Anomalous vacuum energy and stability of a quantum liquid

TL;DR

This paper reveals that the vacuum energy in quantum liquids varies with the system's state, exhibits anomalous negative heat capacity contributions, and is crucial for understanding the stability of condensed phases.

Contribution

It introduces the concept that vacuum energy in quantum liquids is variable and anomalous, contrasting with traditional static vacuum energy in solids, and links it to phase stability.

Findings

Vacuum energy decreases with temperature in quantum liquids.

Negative vacuum energy contributes negatively to heat capacity.

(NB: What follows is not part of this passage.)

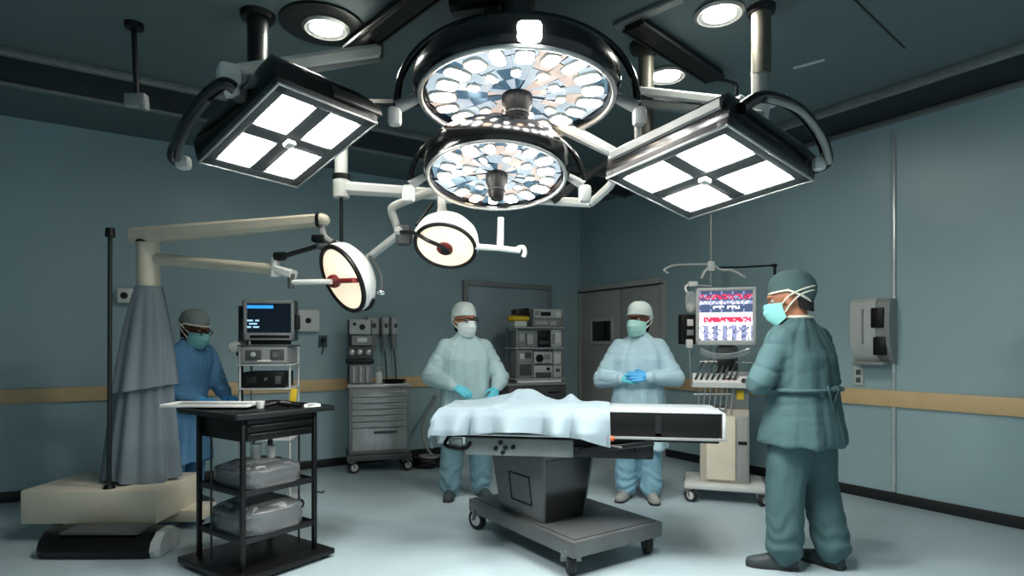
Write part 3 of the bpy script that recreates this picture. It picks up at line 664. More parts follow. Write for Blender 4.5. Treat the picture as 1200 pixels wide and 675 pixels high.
def ring(z, cx, cy, rx, ry, n=28, e=.85):
    out = []
    for k in range(n):
        a = 2*PI*k/n; c, s = math.cos(a), math.sin(a)
        out.append((cx+rx*math.copysign(abs(c)**e, c), cy+ry*math.copysign(abs(s)**e, s), z))
    return out
def person(label, loc, yaw, sc, pose, mats, hem=.45, cap=None, mask='', strap=True, glasses=False, seed=0, tie=False, shoe_open=0):
    r = None
    MW = frame(loc, yaw) @ Matrix.Scale(sc, 4)
    so = Vector((seed*3.7, seed*1.3, seed*2.1))
    lean = pose.get('lean', 0.0)
    def up(p):  # lean the trunk forward above the hips
        p = Vector(p)
        t = max(0, p.z-.95); return Vector((p.x, p.y-t*lean, p.z-t*t*lean*lean*.5))
    nb = up((0, .025, 1.45)); hc = up((0, .01, 1.60))+Vector(pose.get('head_off', (0, 0, 0)))
    HM = Matrix.Translation(hc) @ Matrix.Rotation(pose.get('hyaw', 0), 4, 'Z') @ Matrix.Rotation(pose.get('hpitch', 0), 4, 'X') @ Matrix.Rotation(pose.get('hroll', 0), 4, 'Y') @ Matrix.Scale(1.17, 4)
    # --- body: one continuous skin
    b = MB()
    h = MB(HM); h.bm.free(); h.bm = b.bm
    h.ell((0, .015, .03), (.077, .097, .098), None, 20, 14)
    h.ell((0, -.03, -.045), (.058, .07, .082), None, 18, 12)
    h.ell((0, -.07, -.1), (.027, .024, .02)); h.ell((0, -.084, .034), (.05, .02, .012))
    h.limb((0, -.098, .008), (0, -.121, -.028), .008, .013); h.ell((0, -.112, -.034), (.019, .012, .010))
    h.ell((0, -.096, -.062), (.024, .011, .007)); h.ell((0, -.093, -.074), (.021, .011, .007))
    for s in (-1, 1):
        h.ell((s*.04, -.07, -.028), (.023, .022, .022)); h.ell((s*.079, .012, -.01), (.011, .022, .034), Matrix.Rotation(s*.25, 3, 'Z'))
    b.limb(nb, HM @ Vector((0, .022, -.06)), .06, .054)
    b.loft([[up(p) for p in ring(*a)] for a in ((.86, 0, 0, .14, .1), (.95, 0, 0, .155, .105), (1.1, 0, 0, .14, .1), (1.28, 0, 0, .165, .11), (1.38, 0, .01, .165, .095), (1.45, 0, .02, .08, .06))])
    J = {}
    for s, k in ((1, 'L'), (-1, 'R')):
        sh = up((s*.170, .015, 1.355)); el, wr = Vector(pose[k][0]), Vector(pose[k][1]); J[k] = (sh, el, wr)
        b.limb(sh, el, .05, .04); b.limb(el, wr, .04, .027)
        HF = hand_frame(wr, pose[k][2], pose[k][3])
        b.limb(wr, HF @ Vector((0, .06, 0)), .020, .011)
        hp_, kn_, an = Vector((s*.09, 0, .90)), Vector(pose.get('knee'+k, (s*.1, -.02, .49))), Vector(pose.get('foot'+k, (s*.11, .03, .09)))
        b.limb(hp_, kn_, .082, .055); b.limb(kn_, an, .055, .04)
        b.limb(an, an+Vector((0, -.10, -.052)), .034, .02)
        J['hip'+k] = (hp_, kn_, an)
    body = blob(b, .009, 2); rot_bm(body, MW)
    o = obj('person', body, mats['skin'], None, loc, ang=80); tag(o, label, 'person'); r = o
    for s in (-1, 1):
        e = MB(MW @ HM); e.ell((s*.031, -.071, .008), (.0135, .0135, .0135), None, 14, 10)
        e.mi = 1; e.ell((s*.031, -.0815, .008), (.006, .004, .006), None, 10, 6); obj('eye', e, [m_eye, m_iris], r)
    # --- trousers
    def foldT(p, n):
        q = noise.noise(Vector((p.x*7, p.y*7, p.z*2.2))+so)*.009
        low = max(0, min(1, (.42-p.z)/.3))
        q += low*.007*math.sin(p.z*62+7*noise.noise(Vector((p.x*9, p.y*9, p.z*5))+so)); q -= .007*abs(noise.noise(Vector((p.x*11+p.z*5, p.y*11, p.z*6))+so))
        return q
    t = MB()
    t.loft([ring(*a) for a in ((.80, 0, .0, .15, .12), (.9, 0, 0, .17, .13), (1.02, 0, 0, .16, .12))])
    for k in 'LR':
        hp_, kn_, an = J['hip'+k]
        tw = pose.get('tw', 1.0); t.limb(hp_+Vector((0, 0, -.02)), kn_, .12*tw, .10*tw); t.limb(kn_, an+Vector((0, 0, .05)), .10*tw, .092*tw); t.limb(an+Vector((0, 0, .05)), an+Vector((0, -.005, .01)), .094*tw, .080*tw)
    t = blob(t, .011, 3, foldT); rot_bm(t, MW); obj('trousers', t, mats['trousers'], r, ang=80)
    # --- gown or scrub top
    def fold(p, n):
        th = math.atan2(p.y, p.x); cx, sx = math.cos(th), math.sin(th)
        ax = max(0, min(1, (abs(p.x)-.20)/.05)) if p.z > .9 else 0
        q = (1-ax)*(.010*noise.noise(Vector((cx*3, sx*3, p.z*1.1))+so)+.006*noise.noise(Vector((cx*7+p.z, sx*7, p.z*2.2))+so))
        k = max(0, 1-abs(noise.noise(Vector((p.x*4+p.z*9, p.y*5, p.z*9-p.x*3))+so*3))-.80)/.20
        q -= (.35+.65*ax)*.010*k
        q += .002*noise.noise(Vector((p.x*14, p.y*14, p.z*14))+so)
        if p.z < 1.0: q += min(1, (1.0-p.z)/.4)*.014*math.sin(th*8+2.5*noise.noise(Vector((p.x*3, p.y*3, p.z*1.5))+so))
        return q
    g = MB(); sw = pose.get('girth', 1.0)
    secs = [(hem, 0, 0, .235*sw, .19*sw), ((hem+.95)/2, 0, 0, .222*sw, .175*sw), (.95, 0, 0, .205*sw, .155*sw), (1.1, 0, 0, .198*sw, .148*sw), (1.25, 0, 0, .208*sw, .148*sw), (1.34, 0, .008, .215*sw, .132), (1.40, 0, .015, .19*sw, .108), (1.44, 0, .02, .135, .09), (1.465, 0, .02, .098, .08), (1.495, 0, .015, .076, .074)]
    g.loft([[up(p) for p in ring(*a)] for a in secs])
    for k in 'LR':
        sh, el, wr = J[k]; g.limb(sh, el, .088, .080); m = el.lerp(wr, .55); g.limb(el, m, .080, .068); g.limb(m, el.lerp(wr, .97), .066, .046)
    g = blob(g, .011, 4, fold); rot_bm(g, MW); top_ = obj('surgical_gown' if hem < .7 else 'scrub_top', g, mats['gown'], r, ang=80)
    if tie:
        mb = MB(MW); W_ = 1.06
        pts = [up(p) for p in ring(W_, 0, 0, .213*sw, .163*sw, 30)]
        mb.tube(pts, .011, 8, True); mb.tube(spline([up((0, .165, W_)), up((.05, .2, W_+.02)), up((.02, .19, W_-.05)), up((-.03, .18, W_-.16))]), .008, 6); mb.tube(spline([up((0, .165, W_)), up((-.05, .195, W_+.015)), up((-.02, .185, W_-.06)), up((.03, .18, W_-.13))]), .008, 6)
        obj('waist_tie', mb, mats['gown'], top_)
        mb = MB(MW); mb.tube([up(p) for p in ring(1.492, 0, .016, .077, .075, 26)], .009, 8, True); obj('collar', mb, mats.get('collar', mats['gown']), top_)
    # --- gloves
    for s, k in ((1, 'L'), (-1, 'R')):
        sh, el, wr = J[k]; HF = hand_frame(wr, pose[k][2], pose[k][3])
        gm = MB(); hand(gm, HF @ Matrix.Scale(1.1, 4), s, pose[k][4], pose.get('spread', 1.0), .0118)
        gm.limb(el.lerp(wr, .84), HF @ Vector((0, .02, 0)), .043, .030)
        gm = blob(gm, .0045, 2); rot_bm(gm, MW); obj('glove', gm, mats['glove'+k] if 'glove'+k in mats else mats['glove'], r, ang=80)
    # --- shoes
    for s, k in ((1, 'L'), (-1, 'R')):
        an = J['hip'+k][2]; fy = pose.get('fyaw'+k, s*.25)
        S = MW @ Matrix.Translation((an.x, an.y, 0)) @ Matrix.Rotation(fy, 4, 'Z')
        def sect(y, w, hh, z0=.014):
            q = [(-w, y, z0), (w, y, z0)]
            for i in range(9): a = PI*i/8; q.append((w*math.cos(a)*1.0, y, z0+.012+(hh-z0)*math.sin(a)**.8))
            return q
        mb = MB(S); mb.loft([sect(*a) for a in ((.075, .016, .05), (.068, .032, .085), (.04, .04, .11), (-.01, .042, .115), (-.06, .044, .085), (-.12, .048, .062), (-.17, .044, .05), (-.2, .03, .04), (-.212, .012, .03))])
        sh_ = obj('shoe', mb, mats['shoe'], r)
        sp = [(.03, .075), (.043, .03), (.043, -.06), (.05, -.12), (.045, -.18), (.025, -.214), (-.025, -.214), (-.045, -.18), (-.05, -.12), (-.043, -.06), (-.043, .03), (-.03, .075)]
        obj('sole', MB(S).prism(sp, .001, .02), m_sole, sh_)
    # --- cap
    c = MB(MW @ HM); rings = []
    for i in range(14):
        tt = i/13; row = []
        for j in range(36):
            a = 2*PI*j/36; fr_ = -math.sin(a)         # +1 at the front
            zr = .052-.028*(1-fr_)*.5-.075*max(0, -fr_)
            am = math.acos(max(-1, min(1, (zr-.035)/.118))); al = am*(1-tt)
            pf = 1+.10*math.sin(PI*min(1, (1-tt)*1.05))+.03*noise.noise(Vector((math.cos(a)*4, math.sin(a)*4, tt*4))+so)+.012*math.sin(a*15)*(1-tt)
            q = max(math.sin(al), 1e-3)*pf
            row.append((.088*q*math.cos(a), .022+.112*q*math.sin(a), .035+.112*math.cos(al)*(pf if al < 1.2 else 1)))
        rings.append(row)
    c.loft(rings); cp = obj('surgical_cap', c, cap, r, ang=80)
    mb = MB(MW @ HM); mb.tube([Vector(p)*1.0 for p in rings[0]], .006, 8, True); obj('cap_band', mb, mats.get('band', cap), cp)
    # hair showing below the cap at the nape
    mb = MB(MW @ HM)
    def hf(u, v):
        a = PI*.12+PI*.76*u; zz = .015-.105*v*(.6+.4*math.sin(a)); return (math.cos(a)*(.081-.018*v), .016+math.sin(a)*(.1-.022*v), zz)
    mb.grid(hf, 18, 6, .005); obj('hair', mb, m_hair, r, ang=80)
    # --- mask
    mb = MB(MW @ HM)
    def mf(u, v):
        a = (u-.5)*2*1.32; ca = max(0, math.cos(a))
        zt = .004*ca**4-.018*(1-ca); zb = -.122*ca**.6-.066*(1-ca**.6); zz = zt+(zb-zt)*v
        bul = .024*math.sin(PI*min(1, v*1.0))*ca**1.5+.020*(1-v)*ca**6
        rad = .106-.020*max(0, v-.4)+.0022*math.sin(v*PI*7)*ca
        return (math.sin(a)*(.079-.010*v), .004-ca*rad-bul+.0*a, zz)
    mb.grid(mf, 26, 16, .003); mk = obj('face_mask', mb, mask, r, ang=80)
    mb = MB(MW @ HM)
    for s in (-1, 1):
        mb.tube(spline([(s*.075, -.022, -.018), (s*.09, .02, .008), (s*.086, .07, .022), (s*.05, .125, .03), (0, .14, .032)]), .0045, 6)
        mb.tube(spline([(s*.066, -.022, -.064), (s*.084, .02, -.03), (s*.08, .07, .0), (s*.045, .12, .01), (0, .132, .01)]), .0045, 6)
    obj('mask_strap', mb, mats.get('band', m_maskw), mk)
    if glasses:
        mb = MB(MW @ HM)
        for s in (-1, 1):
            mb.tube([(s*.033+.025*math.cos(a*PI/8), -.118+.010*abs(s*.033+.025*math.cos(a*PI/8))/.05, .010+.016*math.sin(a*PI/8)) for a in range(16)], .0035, 6, True)
            mb.tube([(s*.058, -.108, .014), (s*.086, -.06, .012), (s*.09, .01, .006)], .0035, 6)
        mb.cyl((-.01, -.12, .013), (.01, -.12, .013), .003, None, 6); obj('glasses', mb, m_black, r)
    return r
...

Overall positive heat capacity ensures phase stability.

Abstract

We show that the vacuum (zero-point) energy of a low-temperature quantum liquid is a variable property which changes with the state of the system, in notable contrast to the static vacuum energy in solids commonly considered. We further show that this energy is inherently anomalous: it decreases with temperature and gives negative contribution to system's heat capacity. This effect operates in an equilibrium and macroscopic system, in marked contrast to small or out-of-equilibrium configurations discussed previously. We find that the negative contribution is over-compensated by the positive term from the excitation of longitudinal fluctuations and demonstrate how the overall positive heat capacity is related to the stability of a condensed phase at the microscopic level.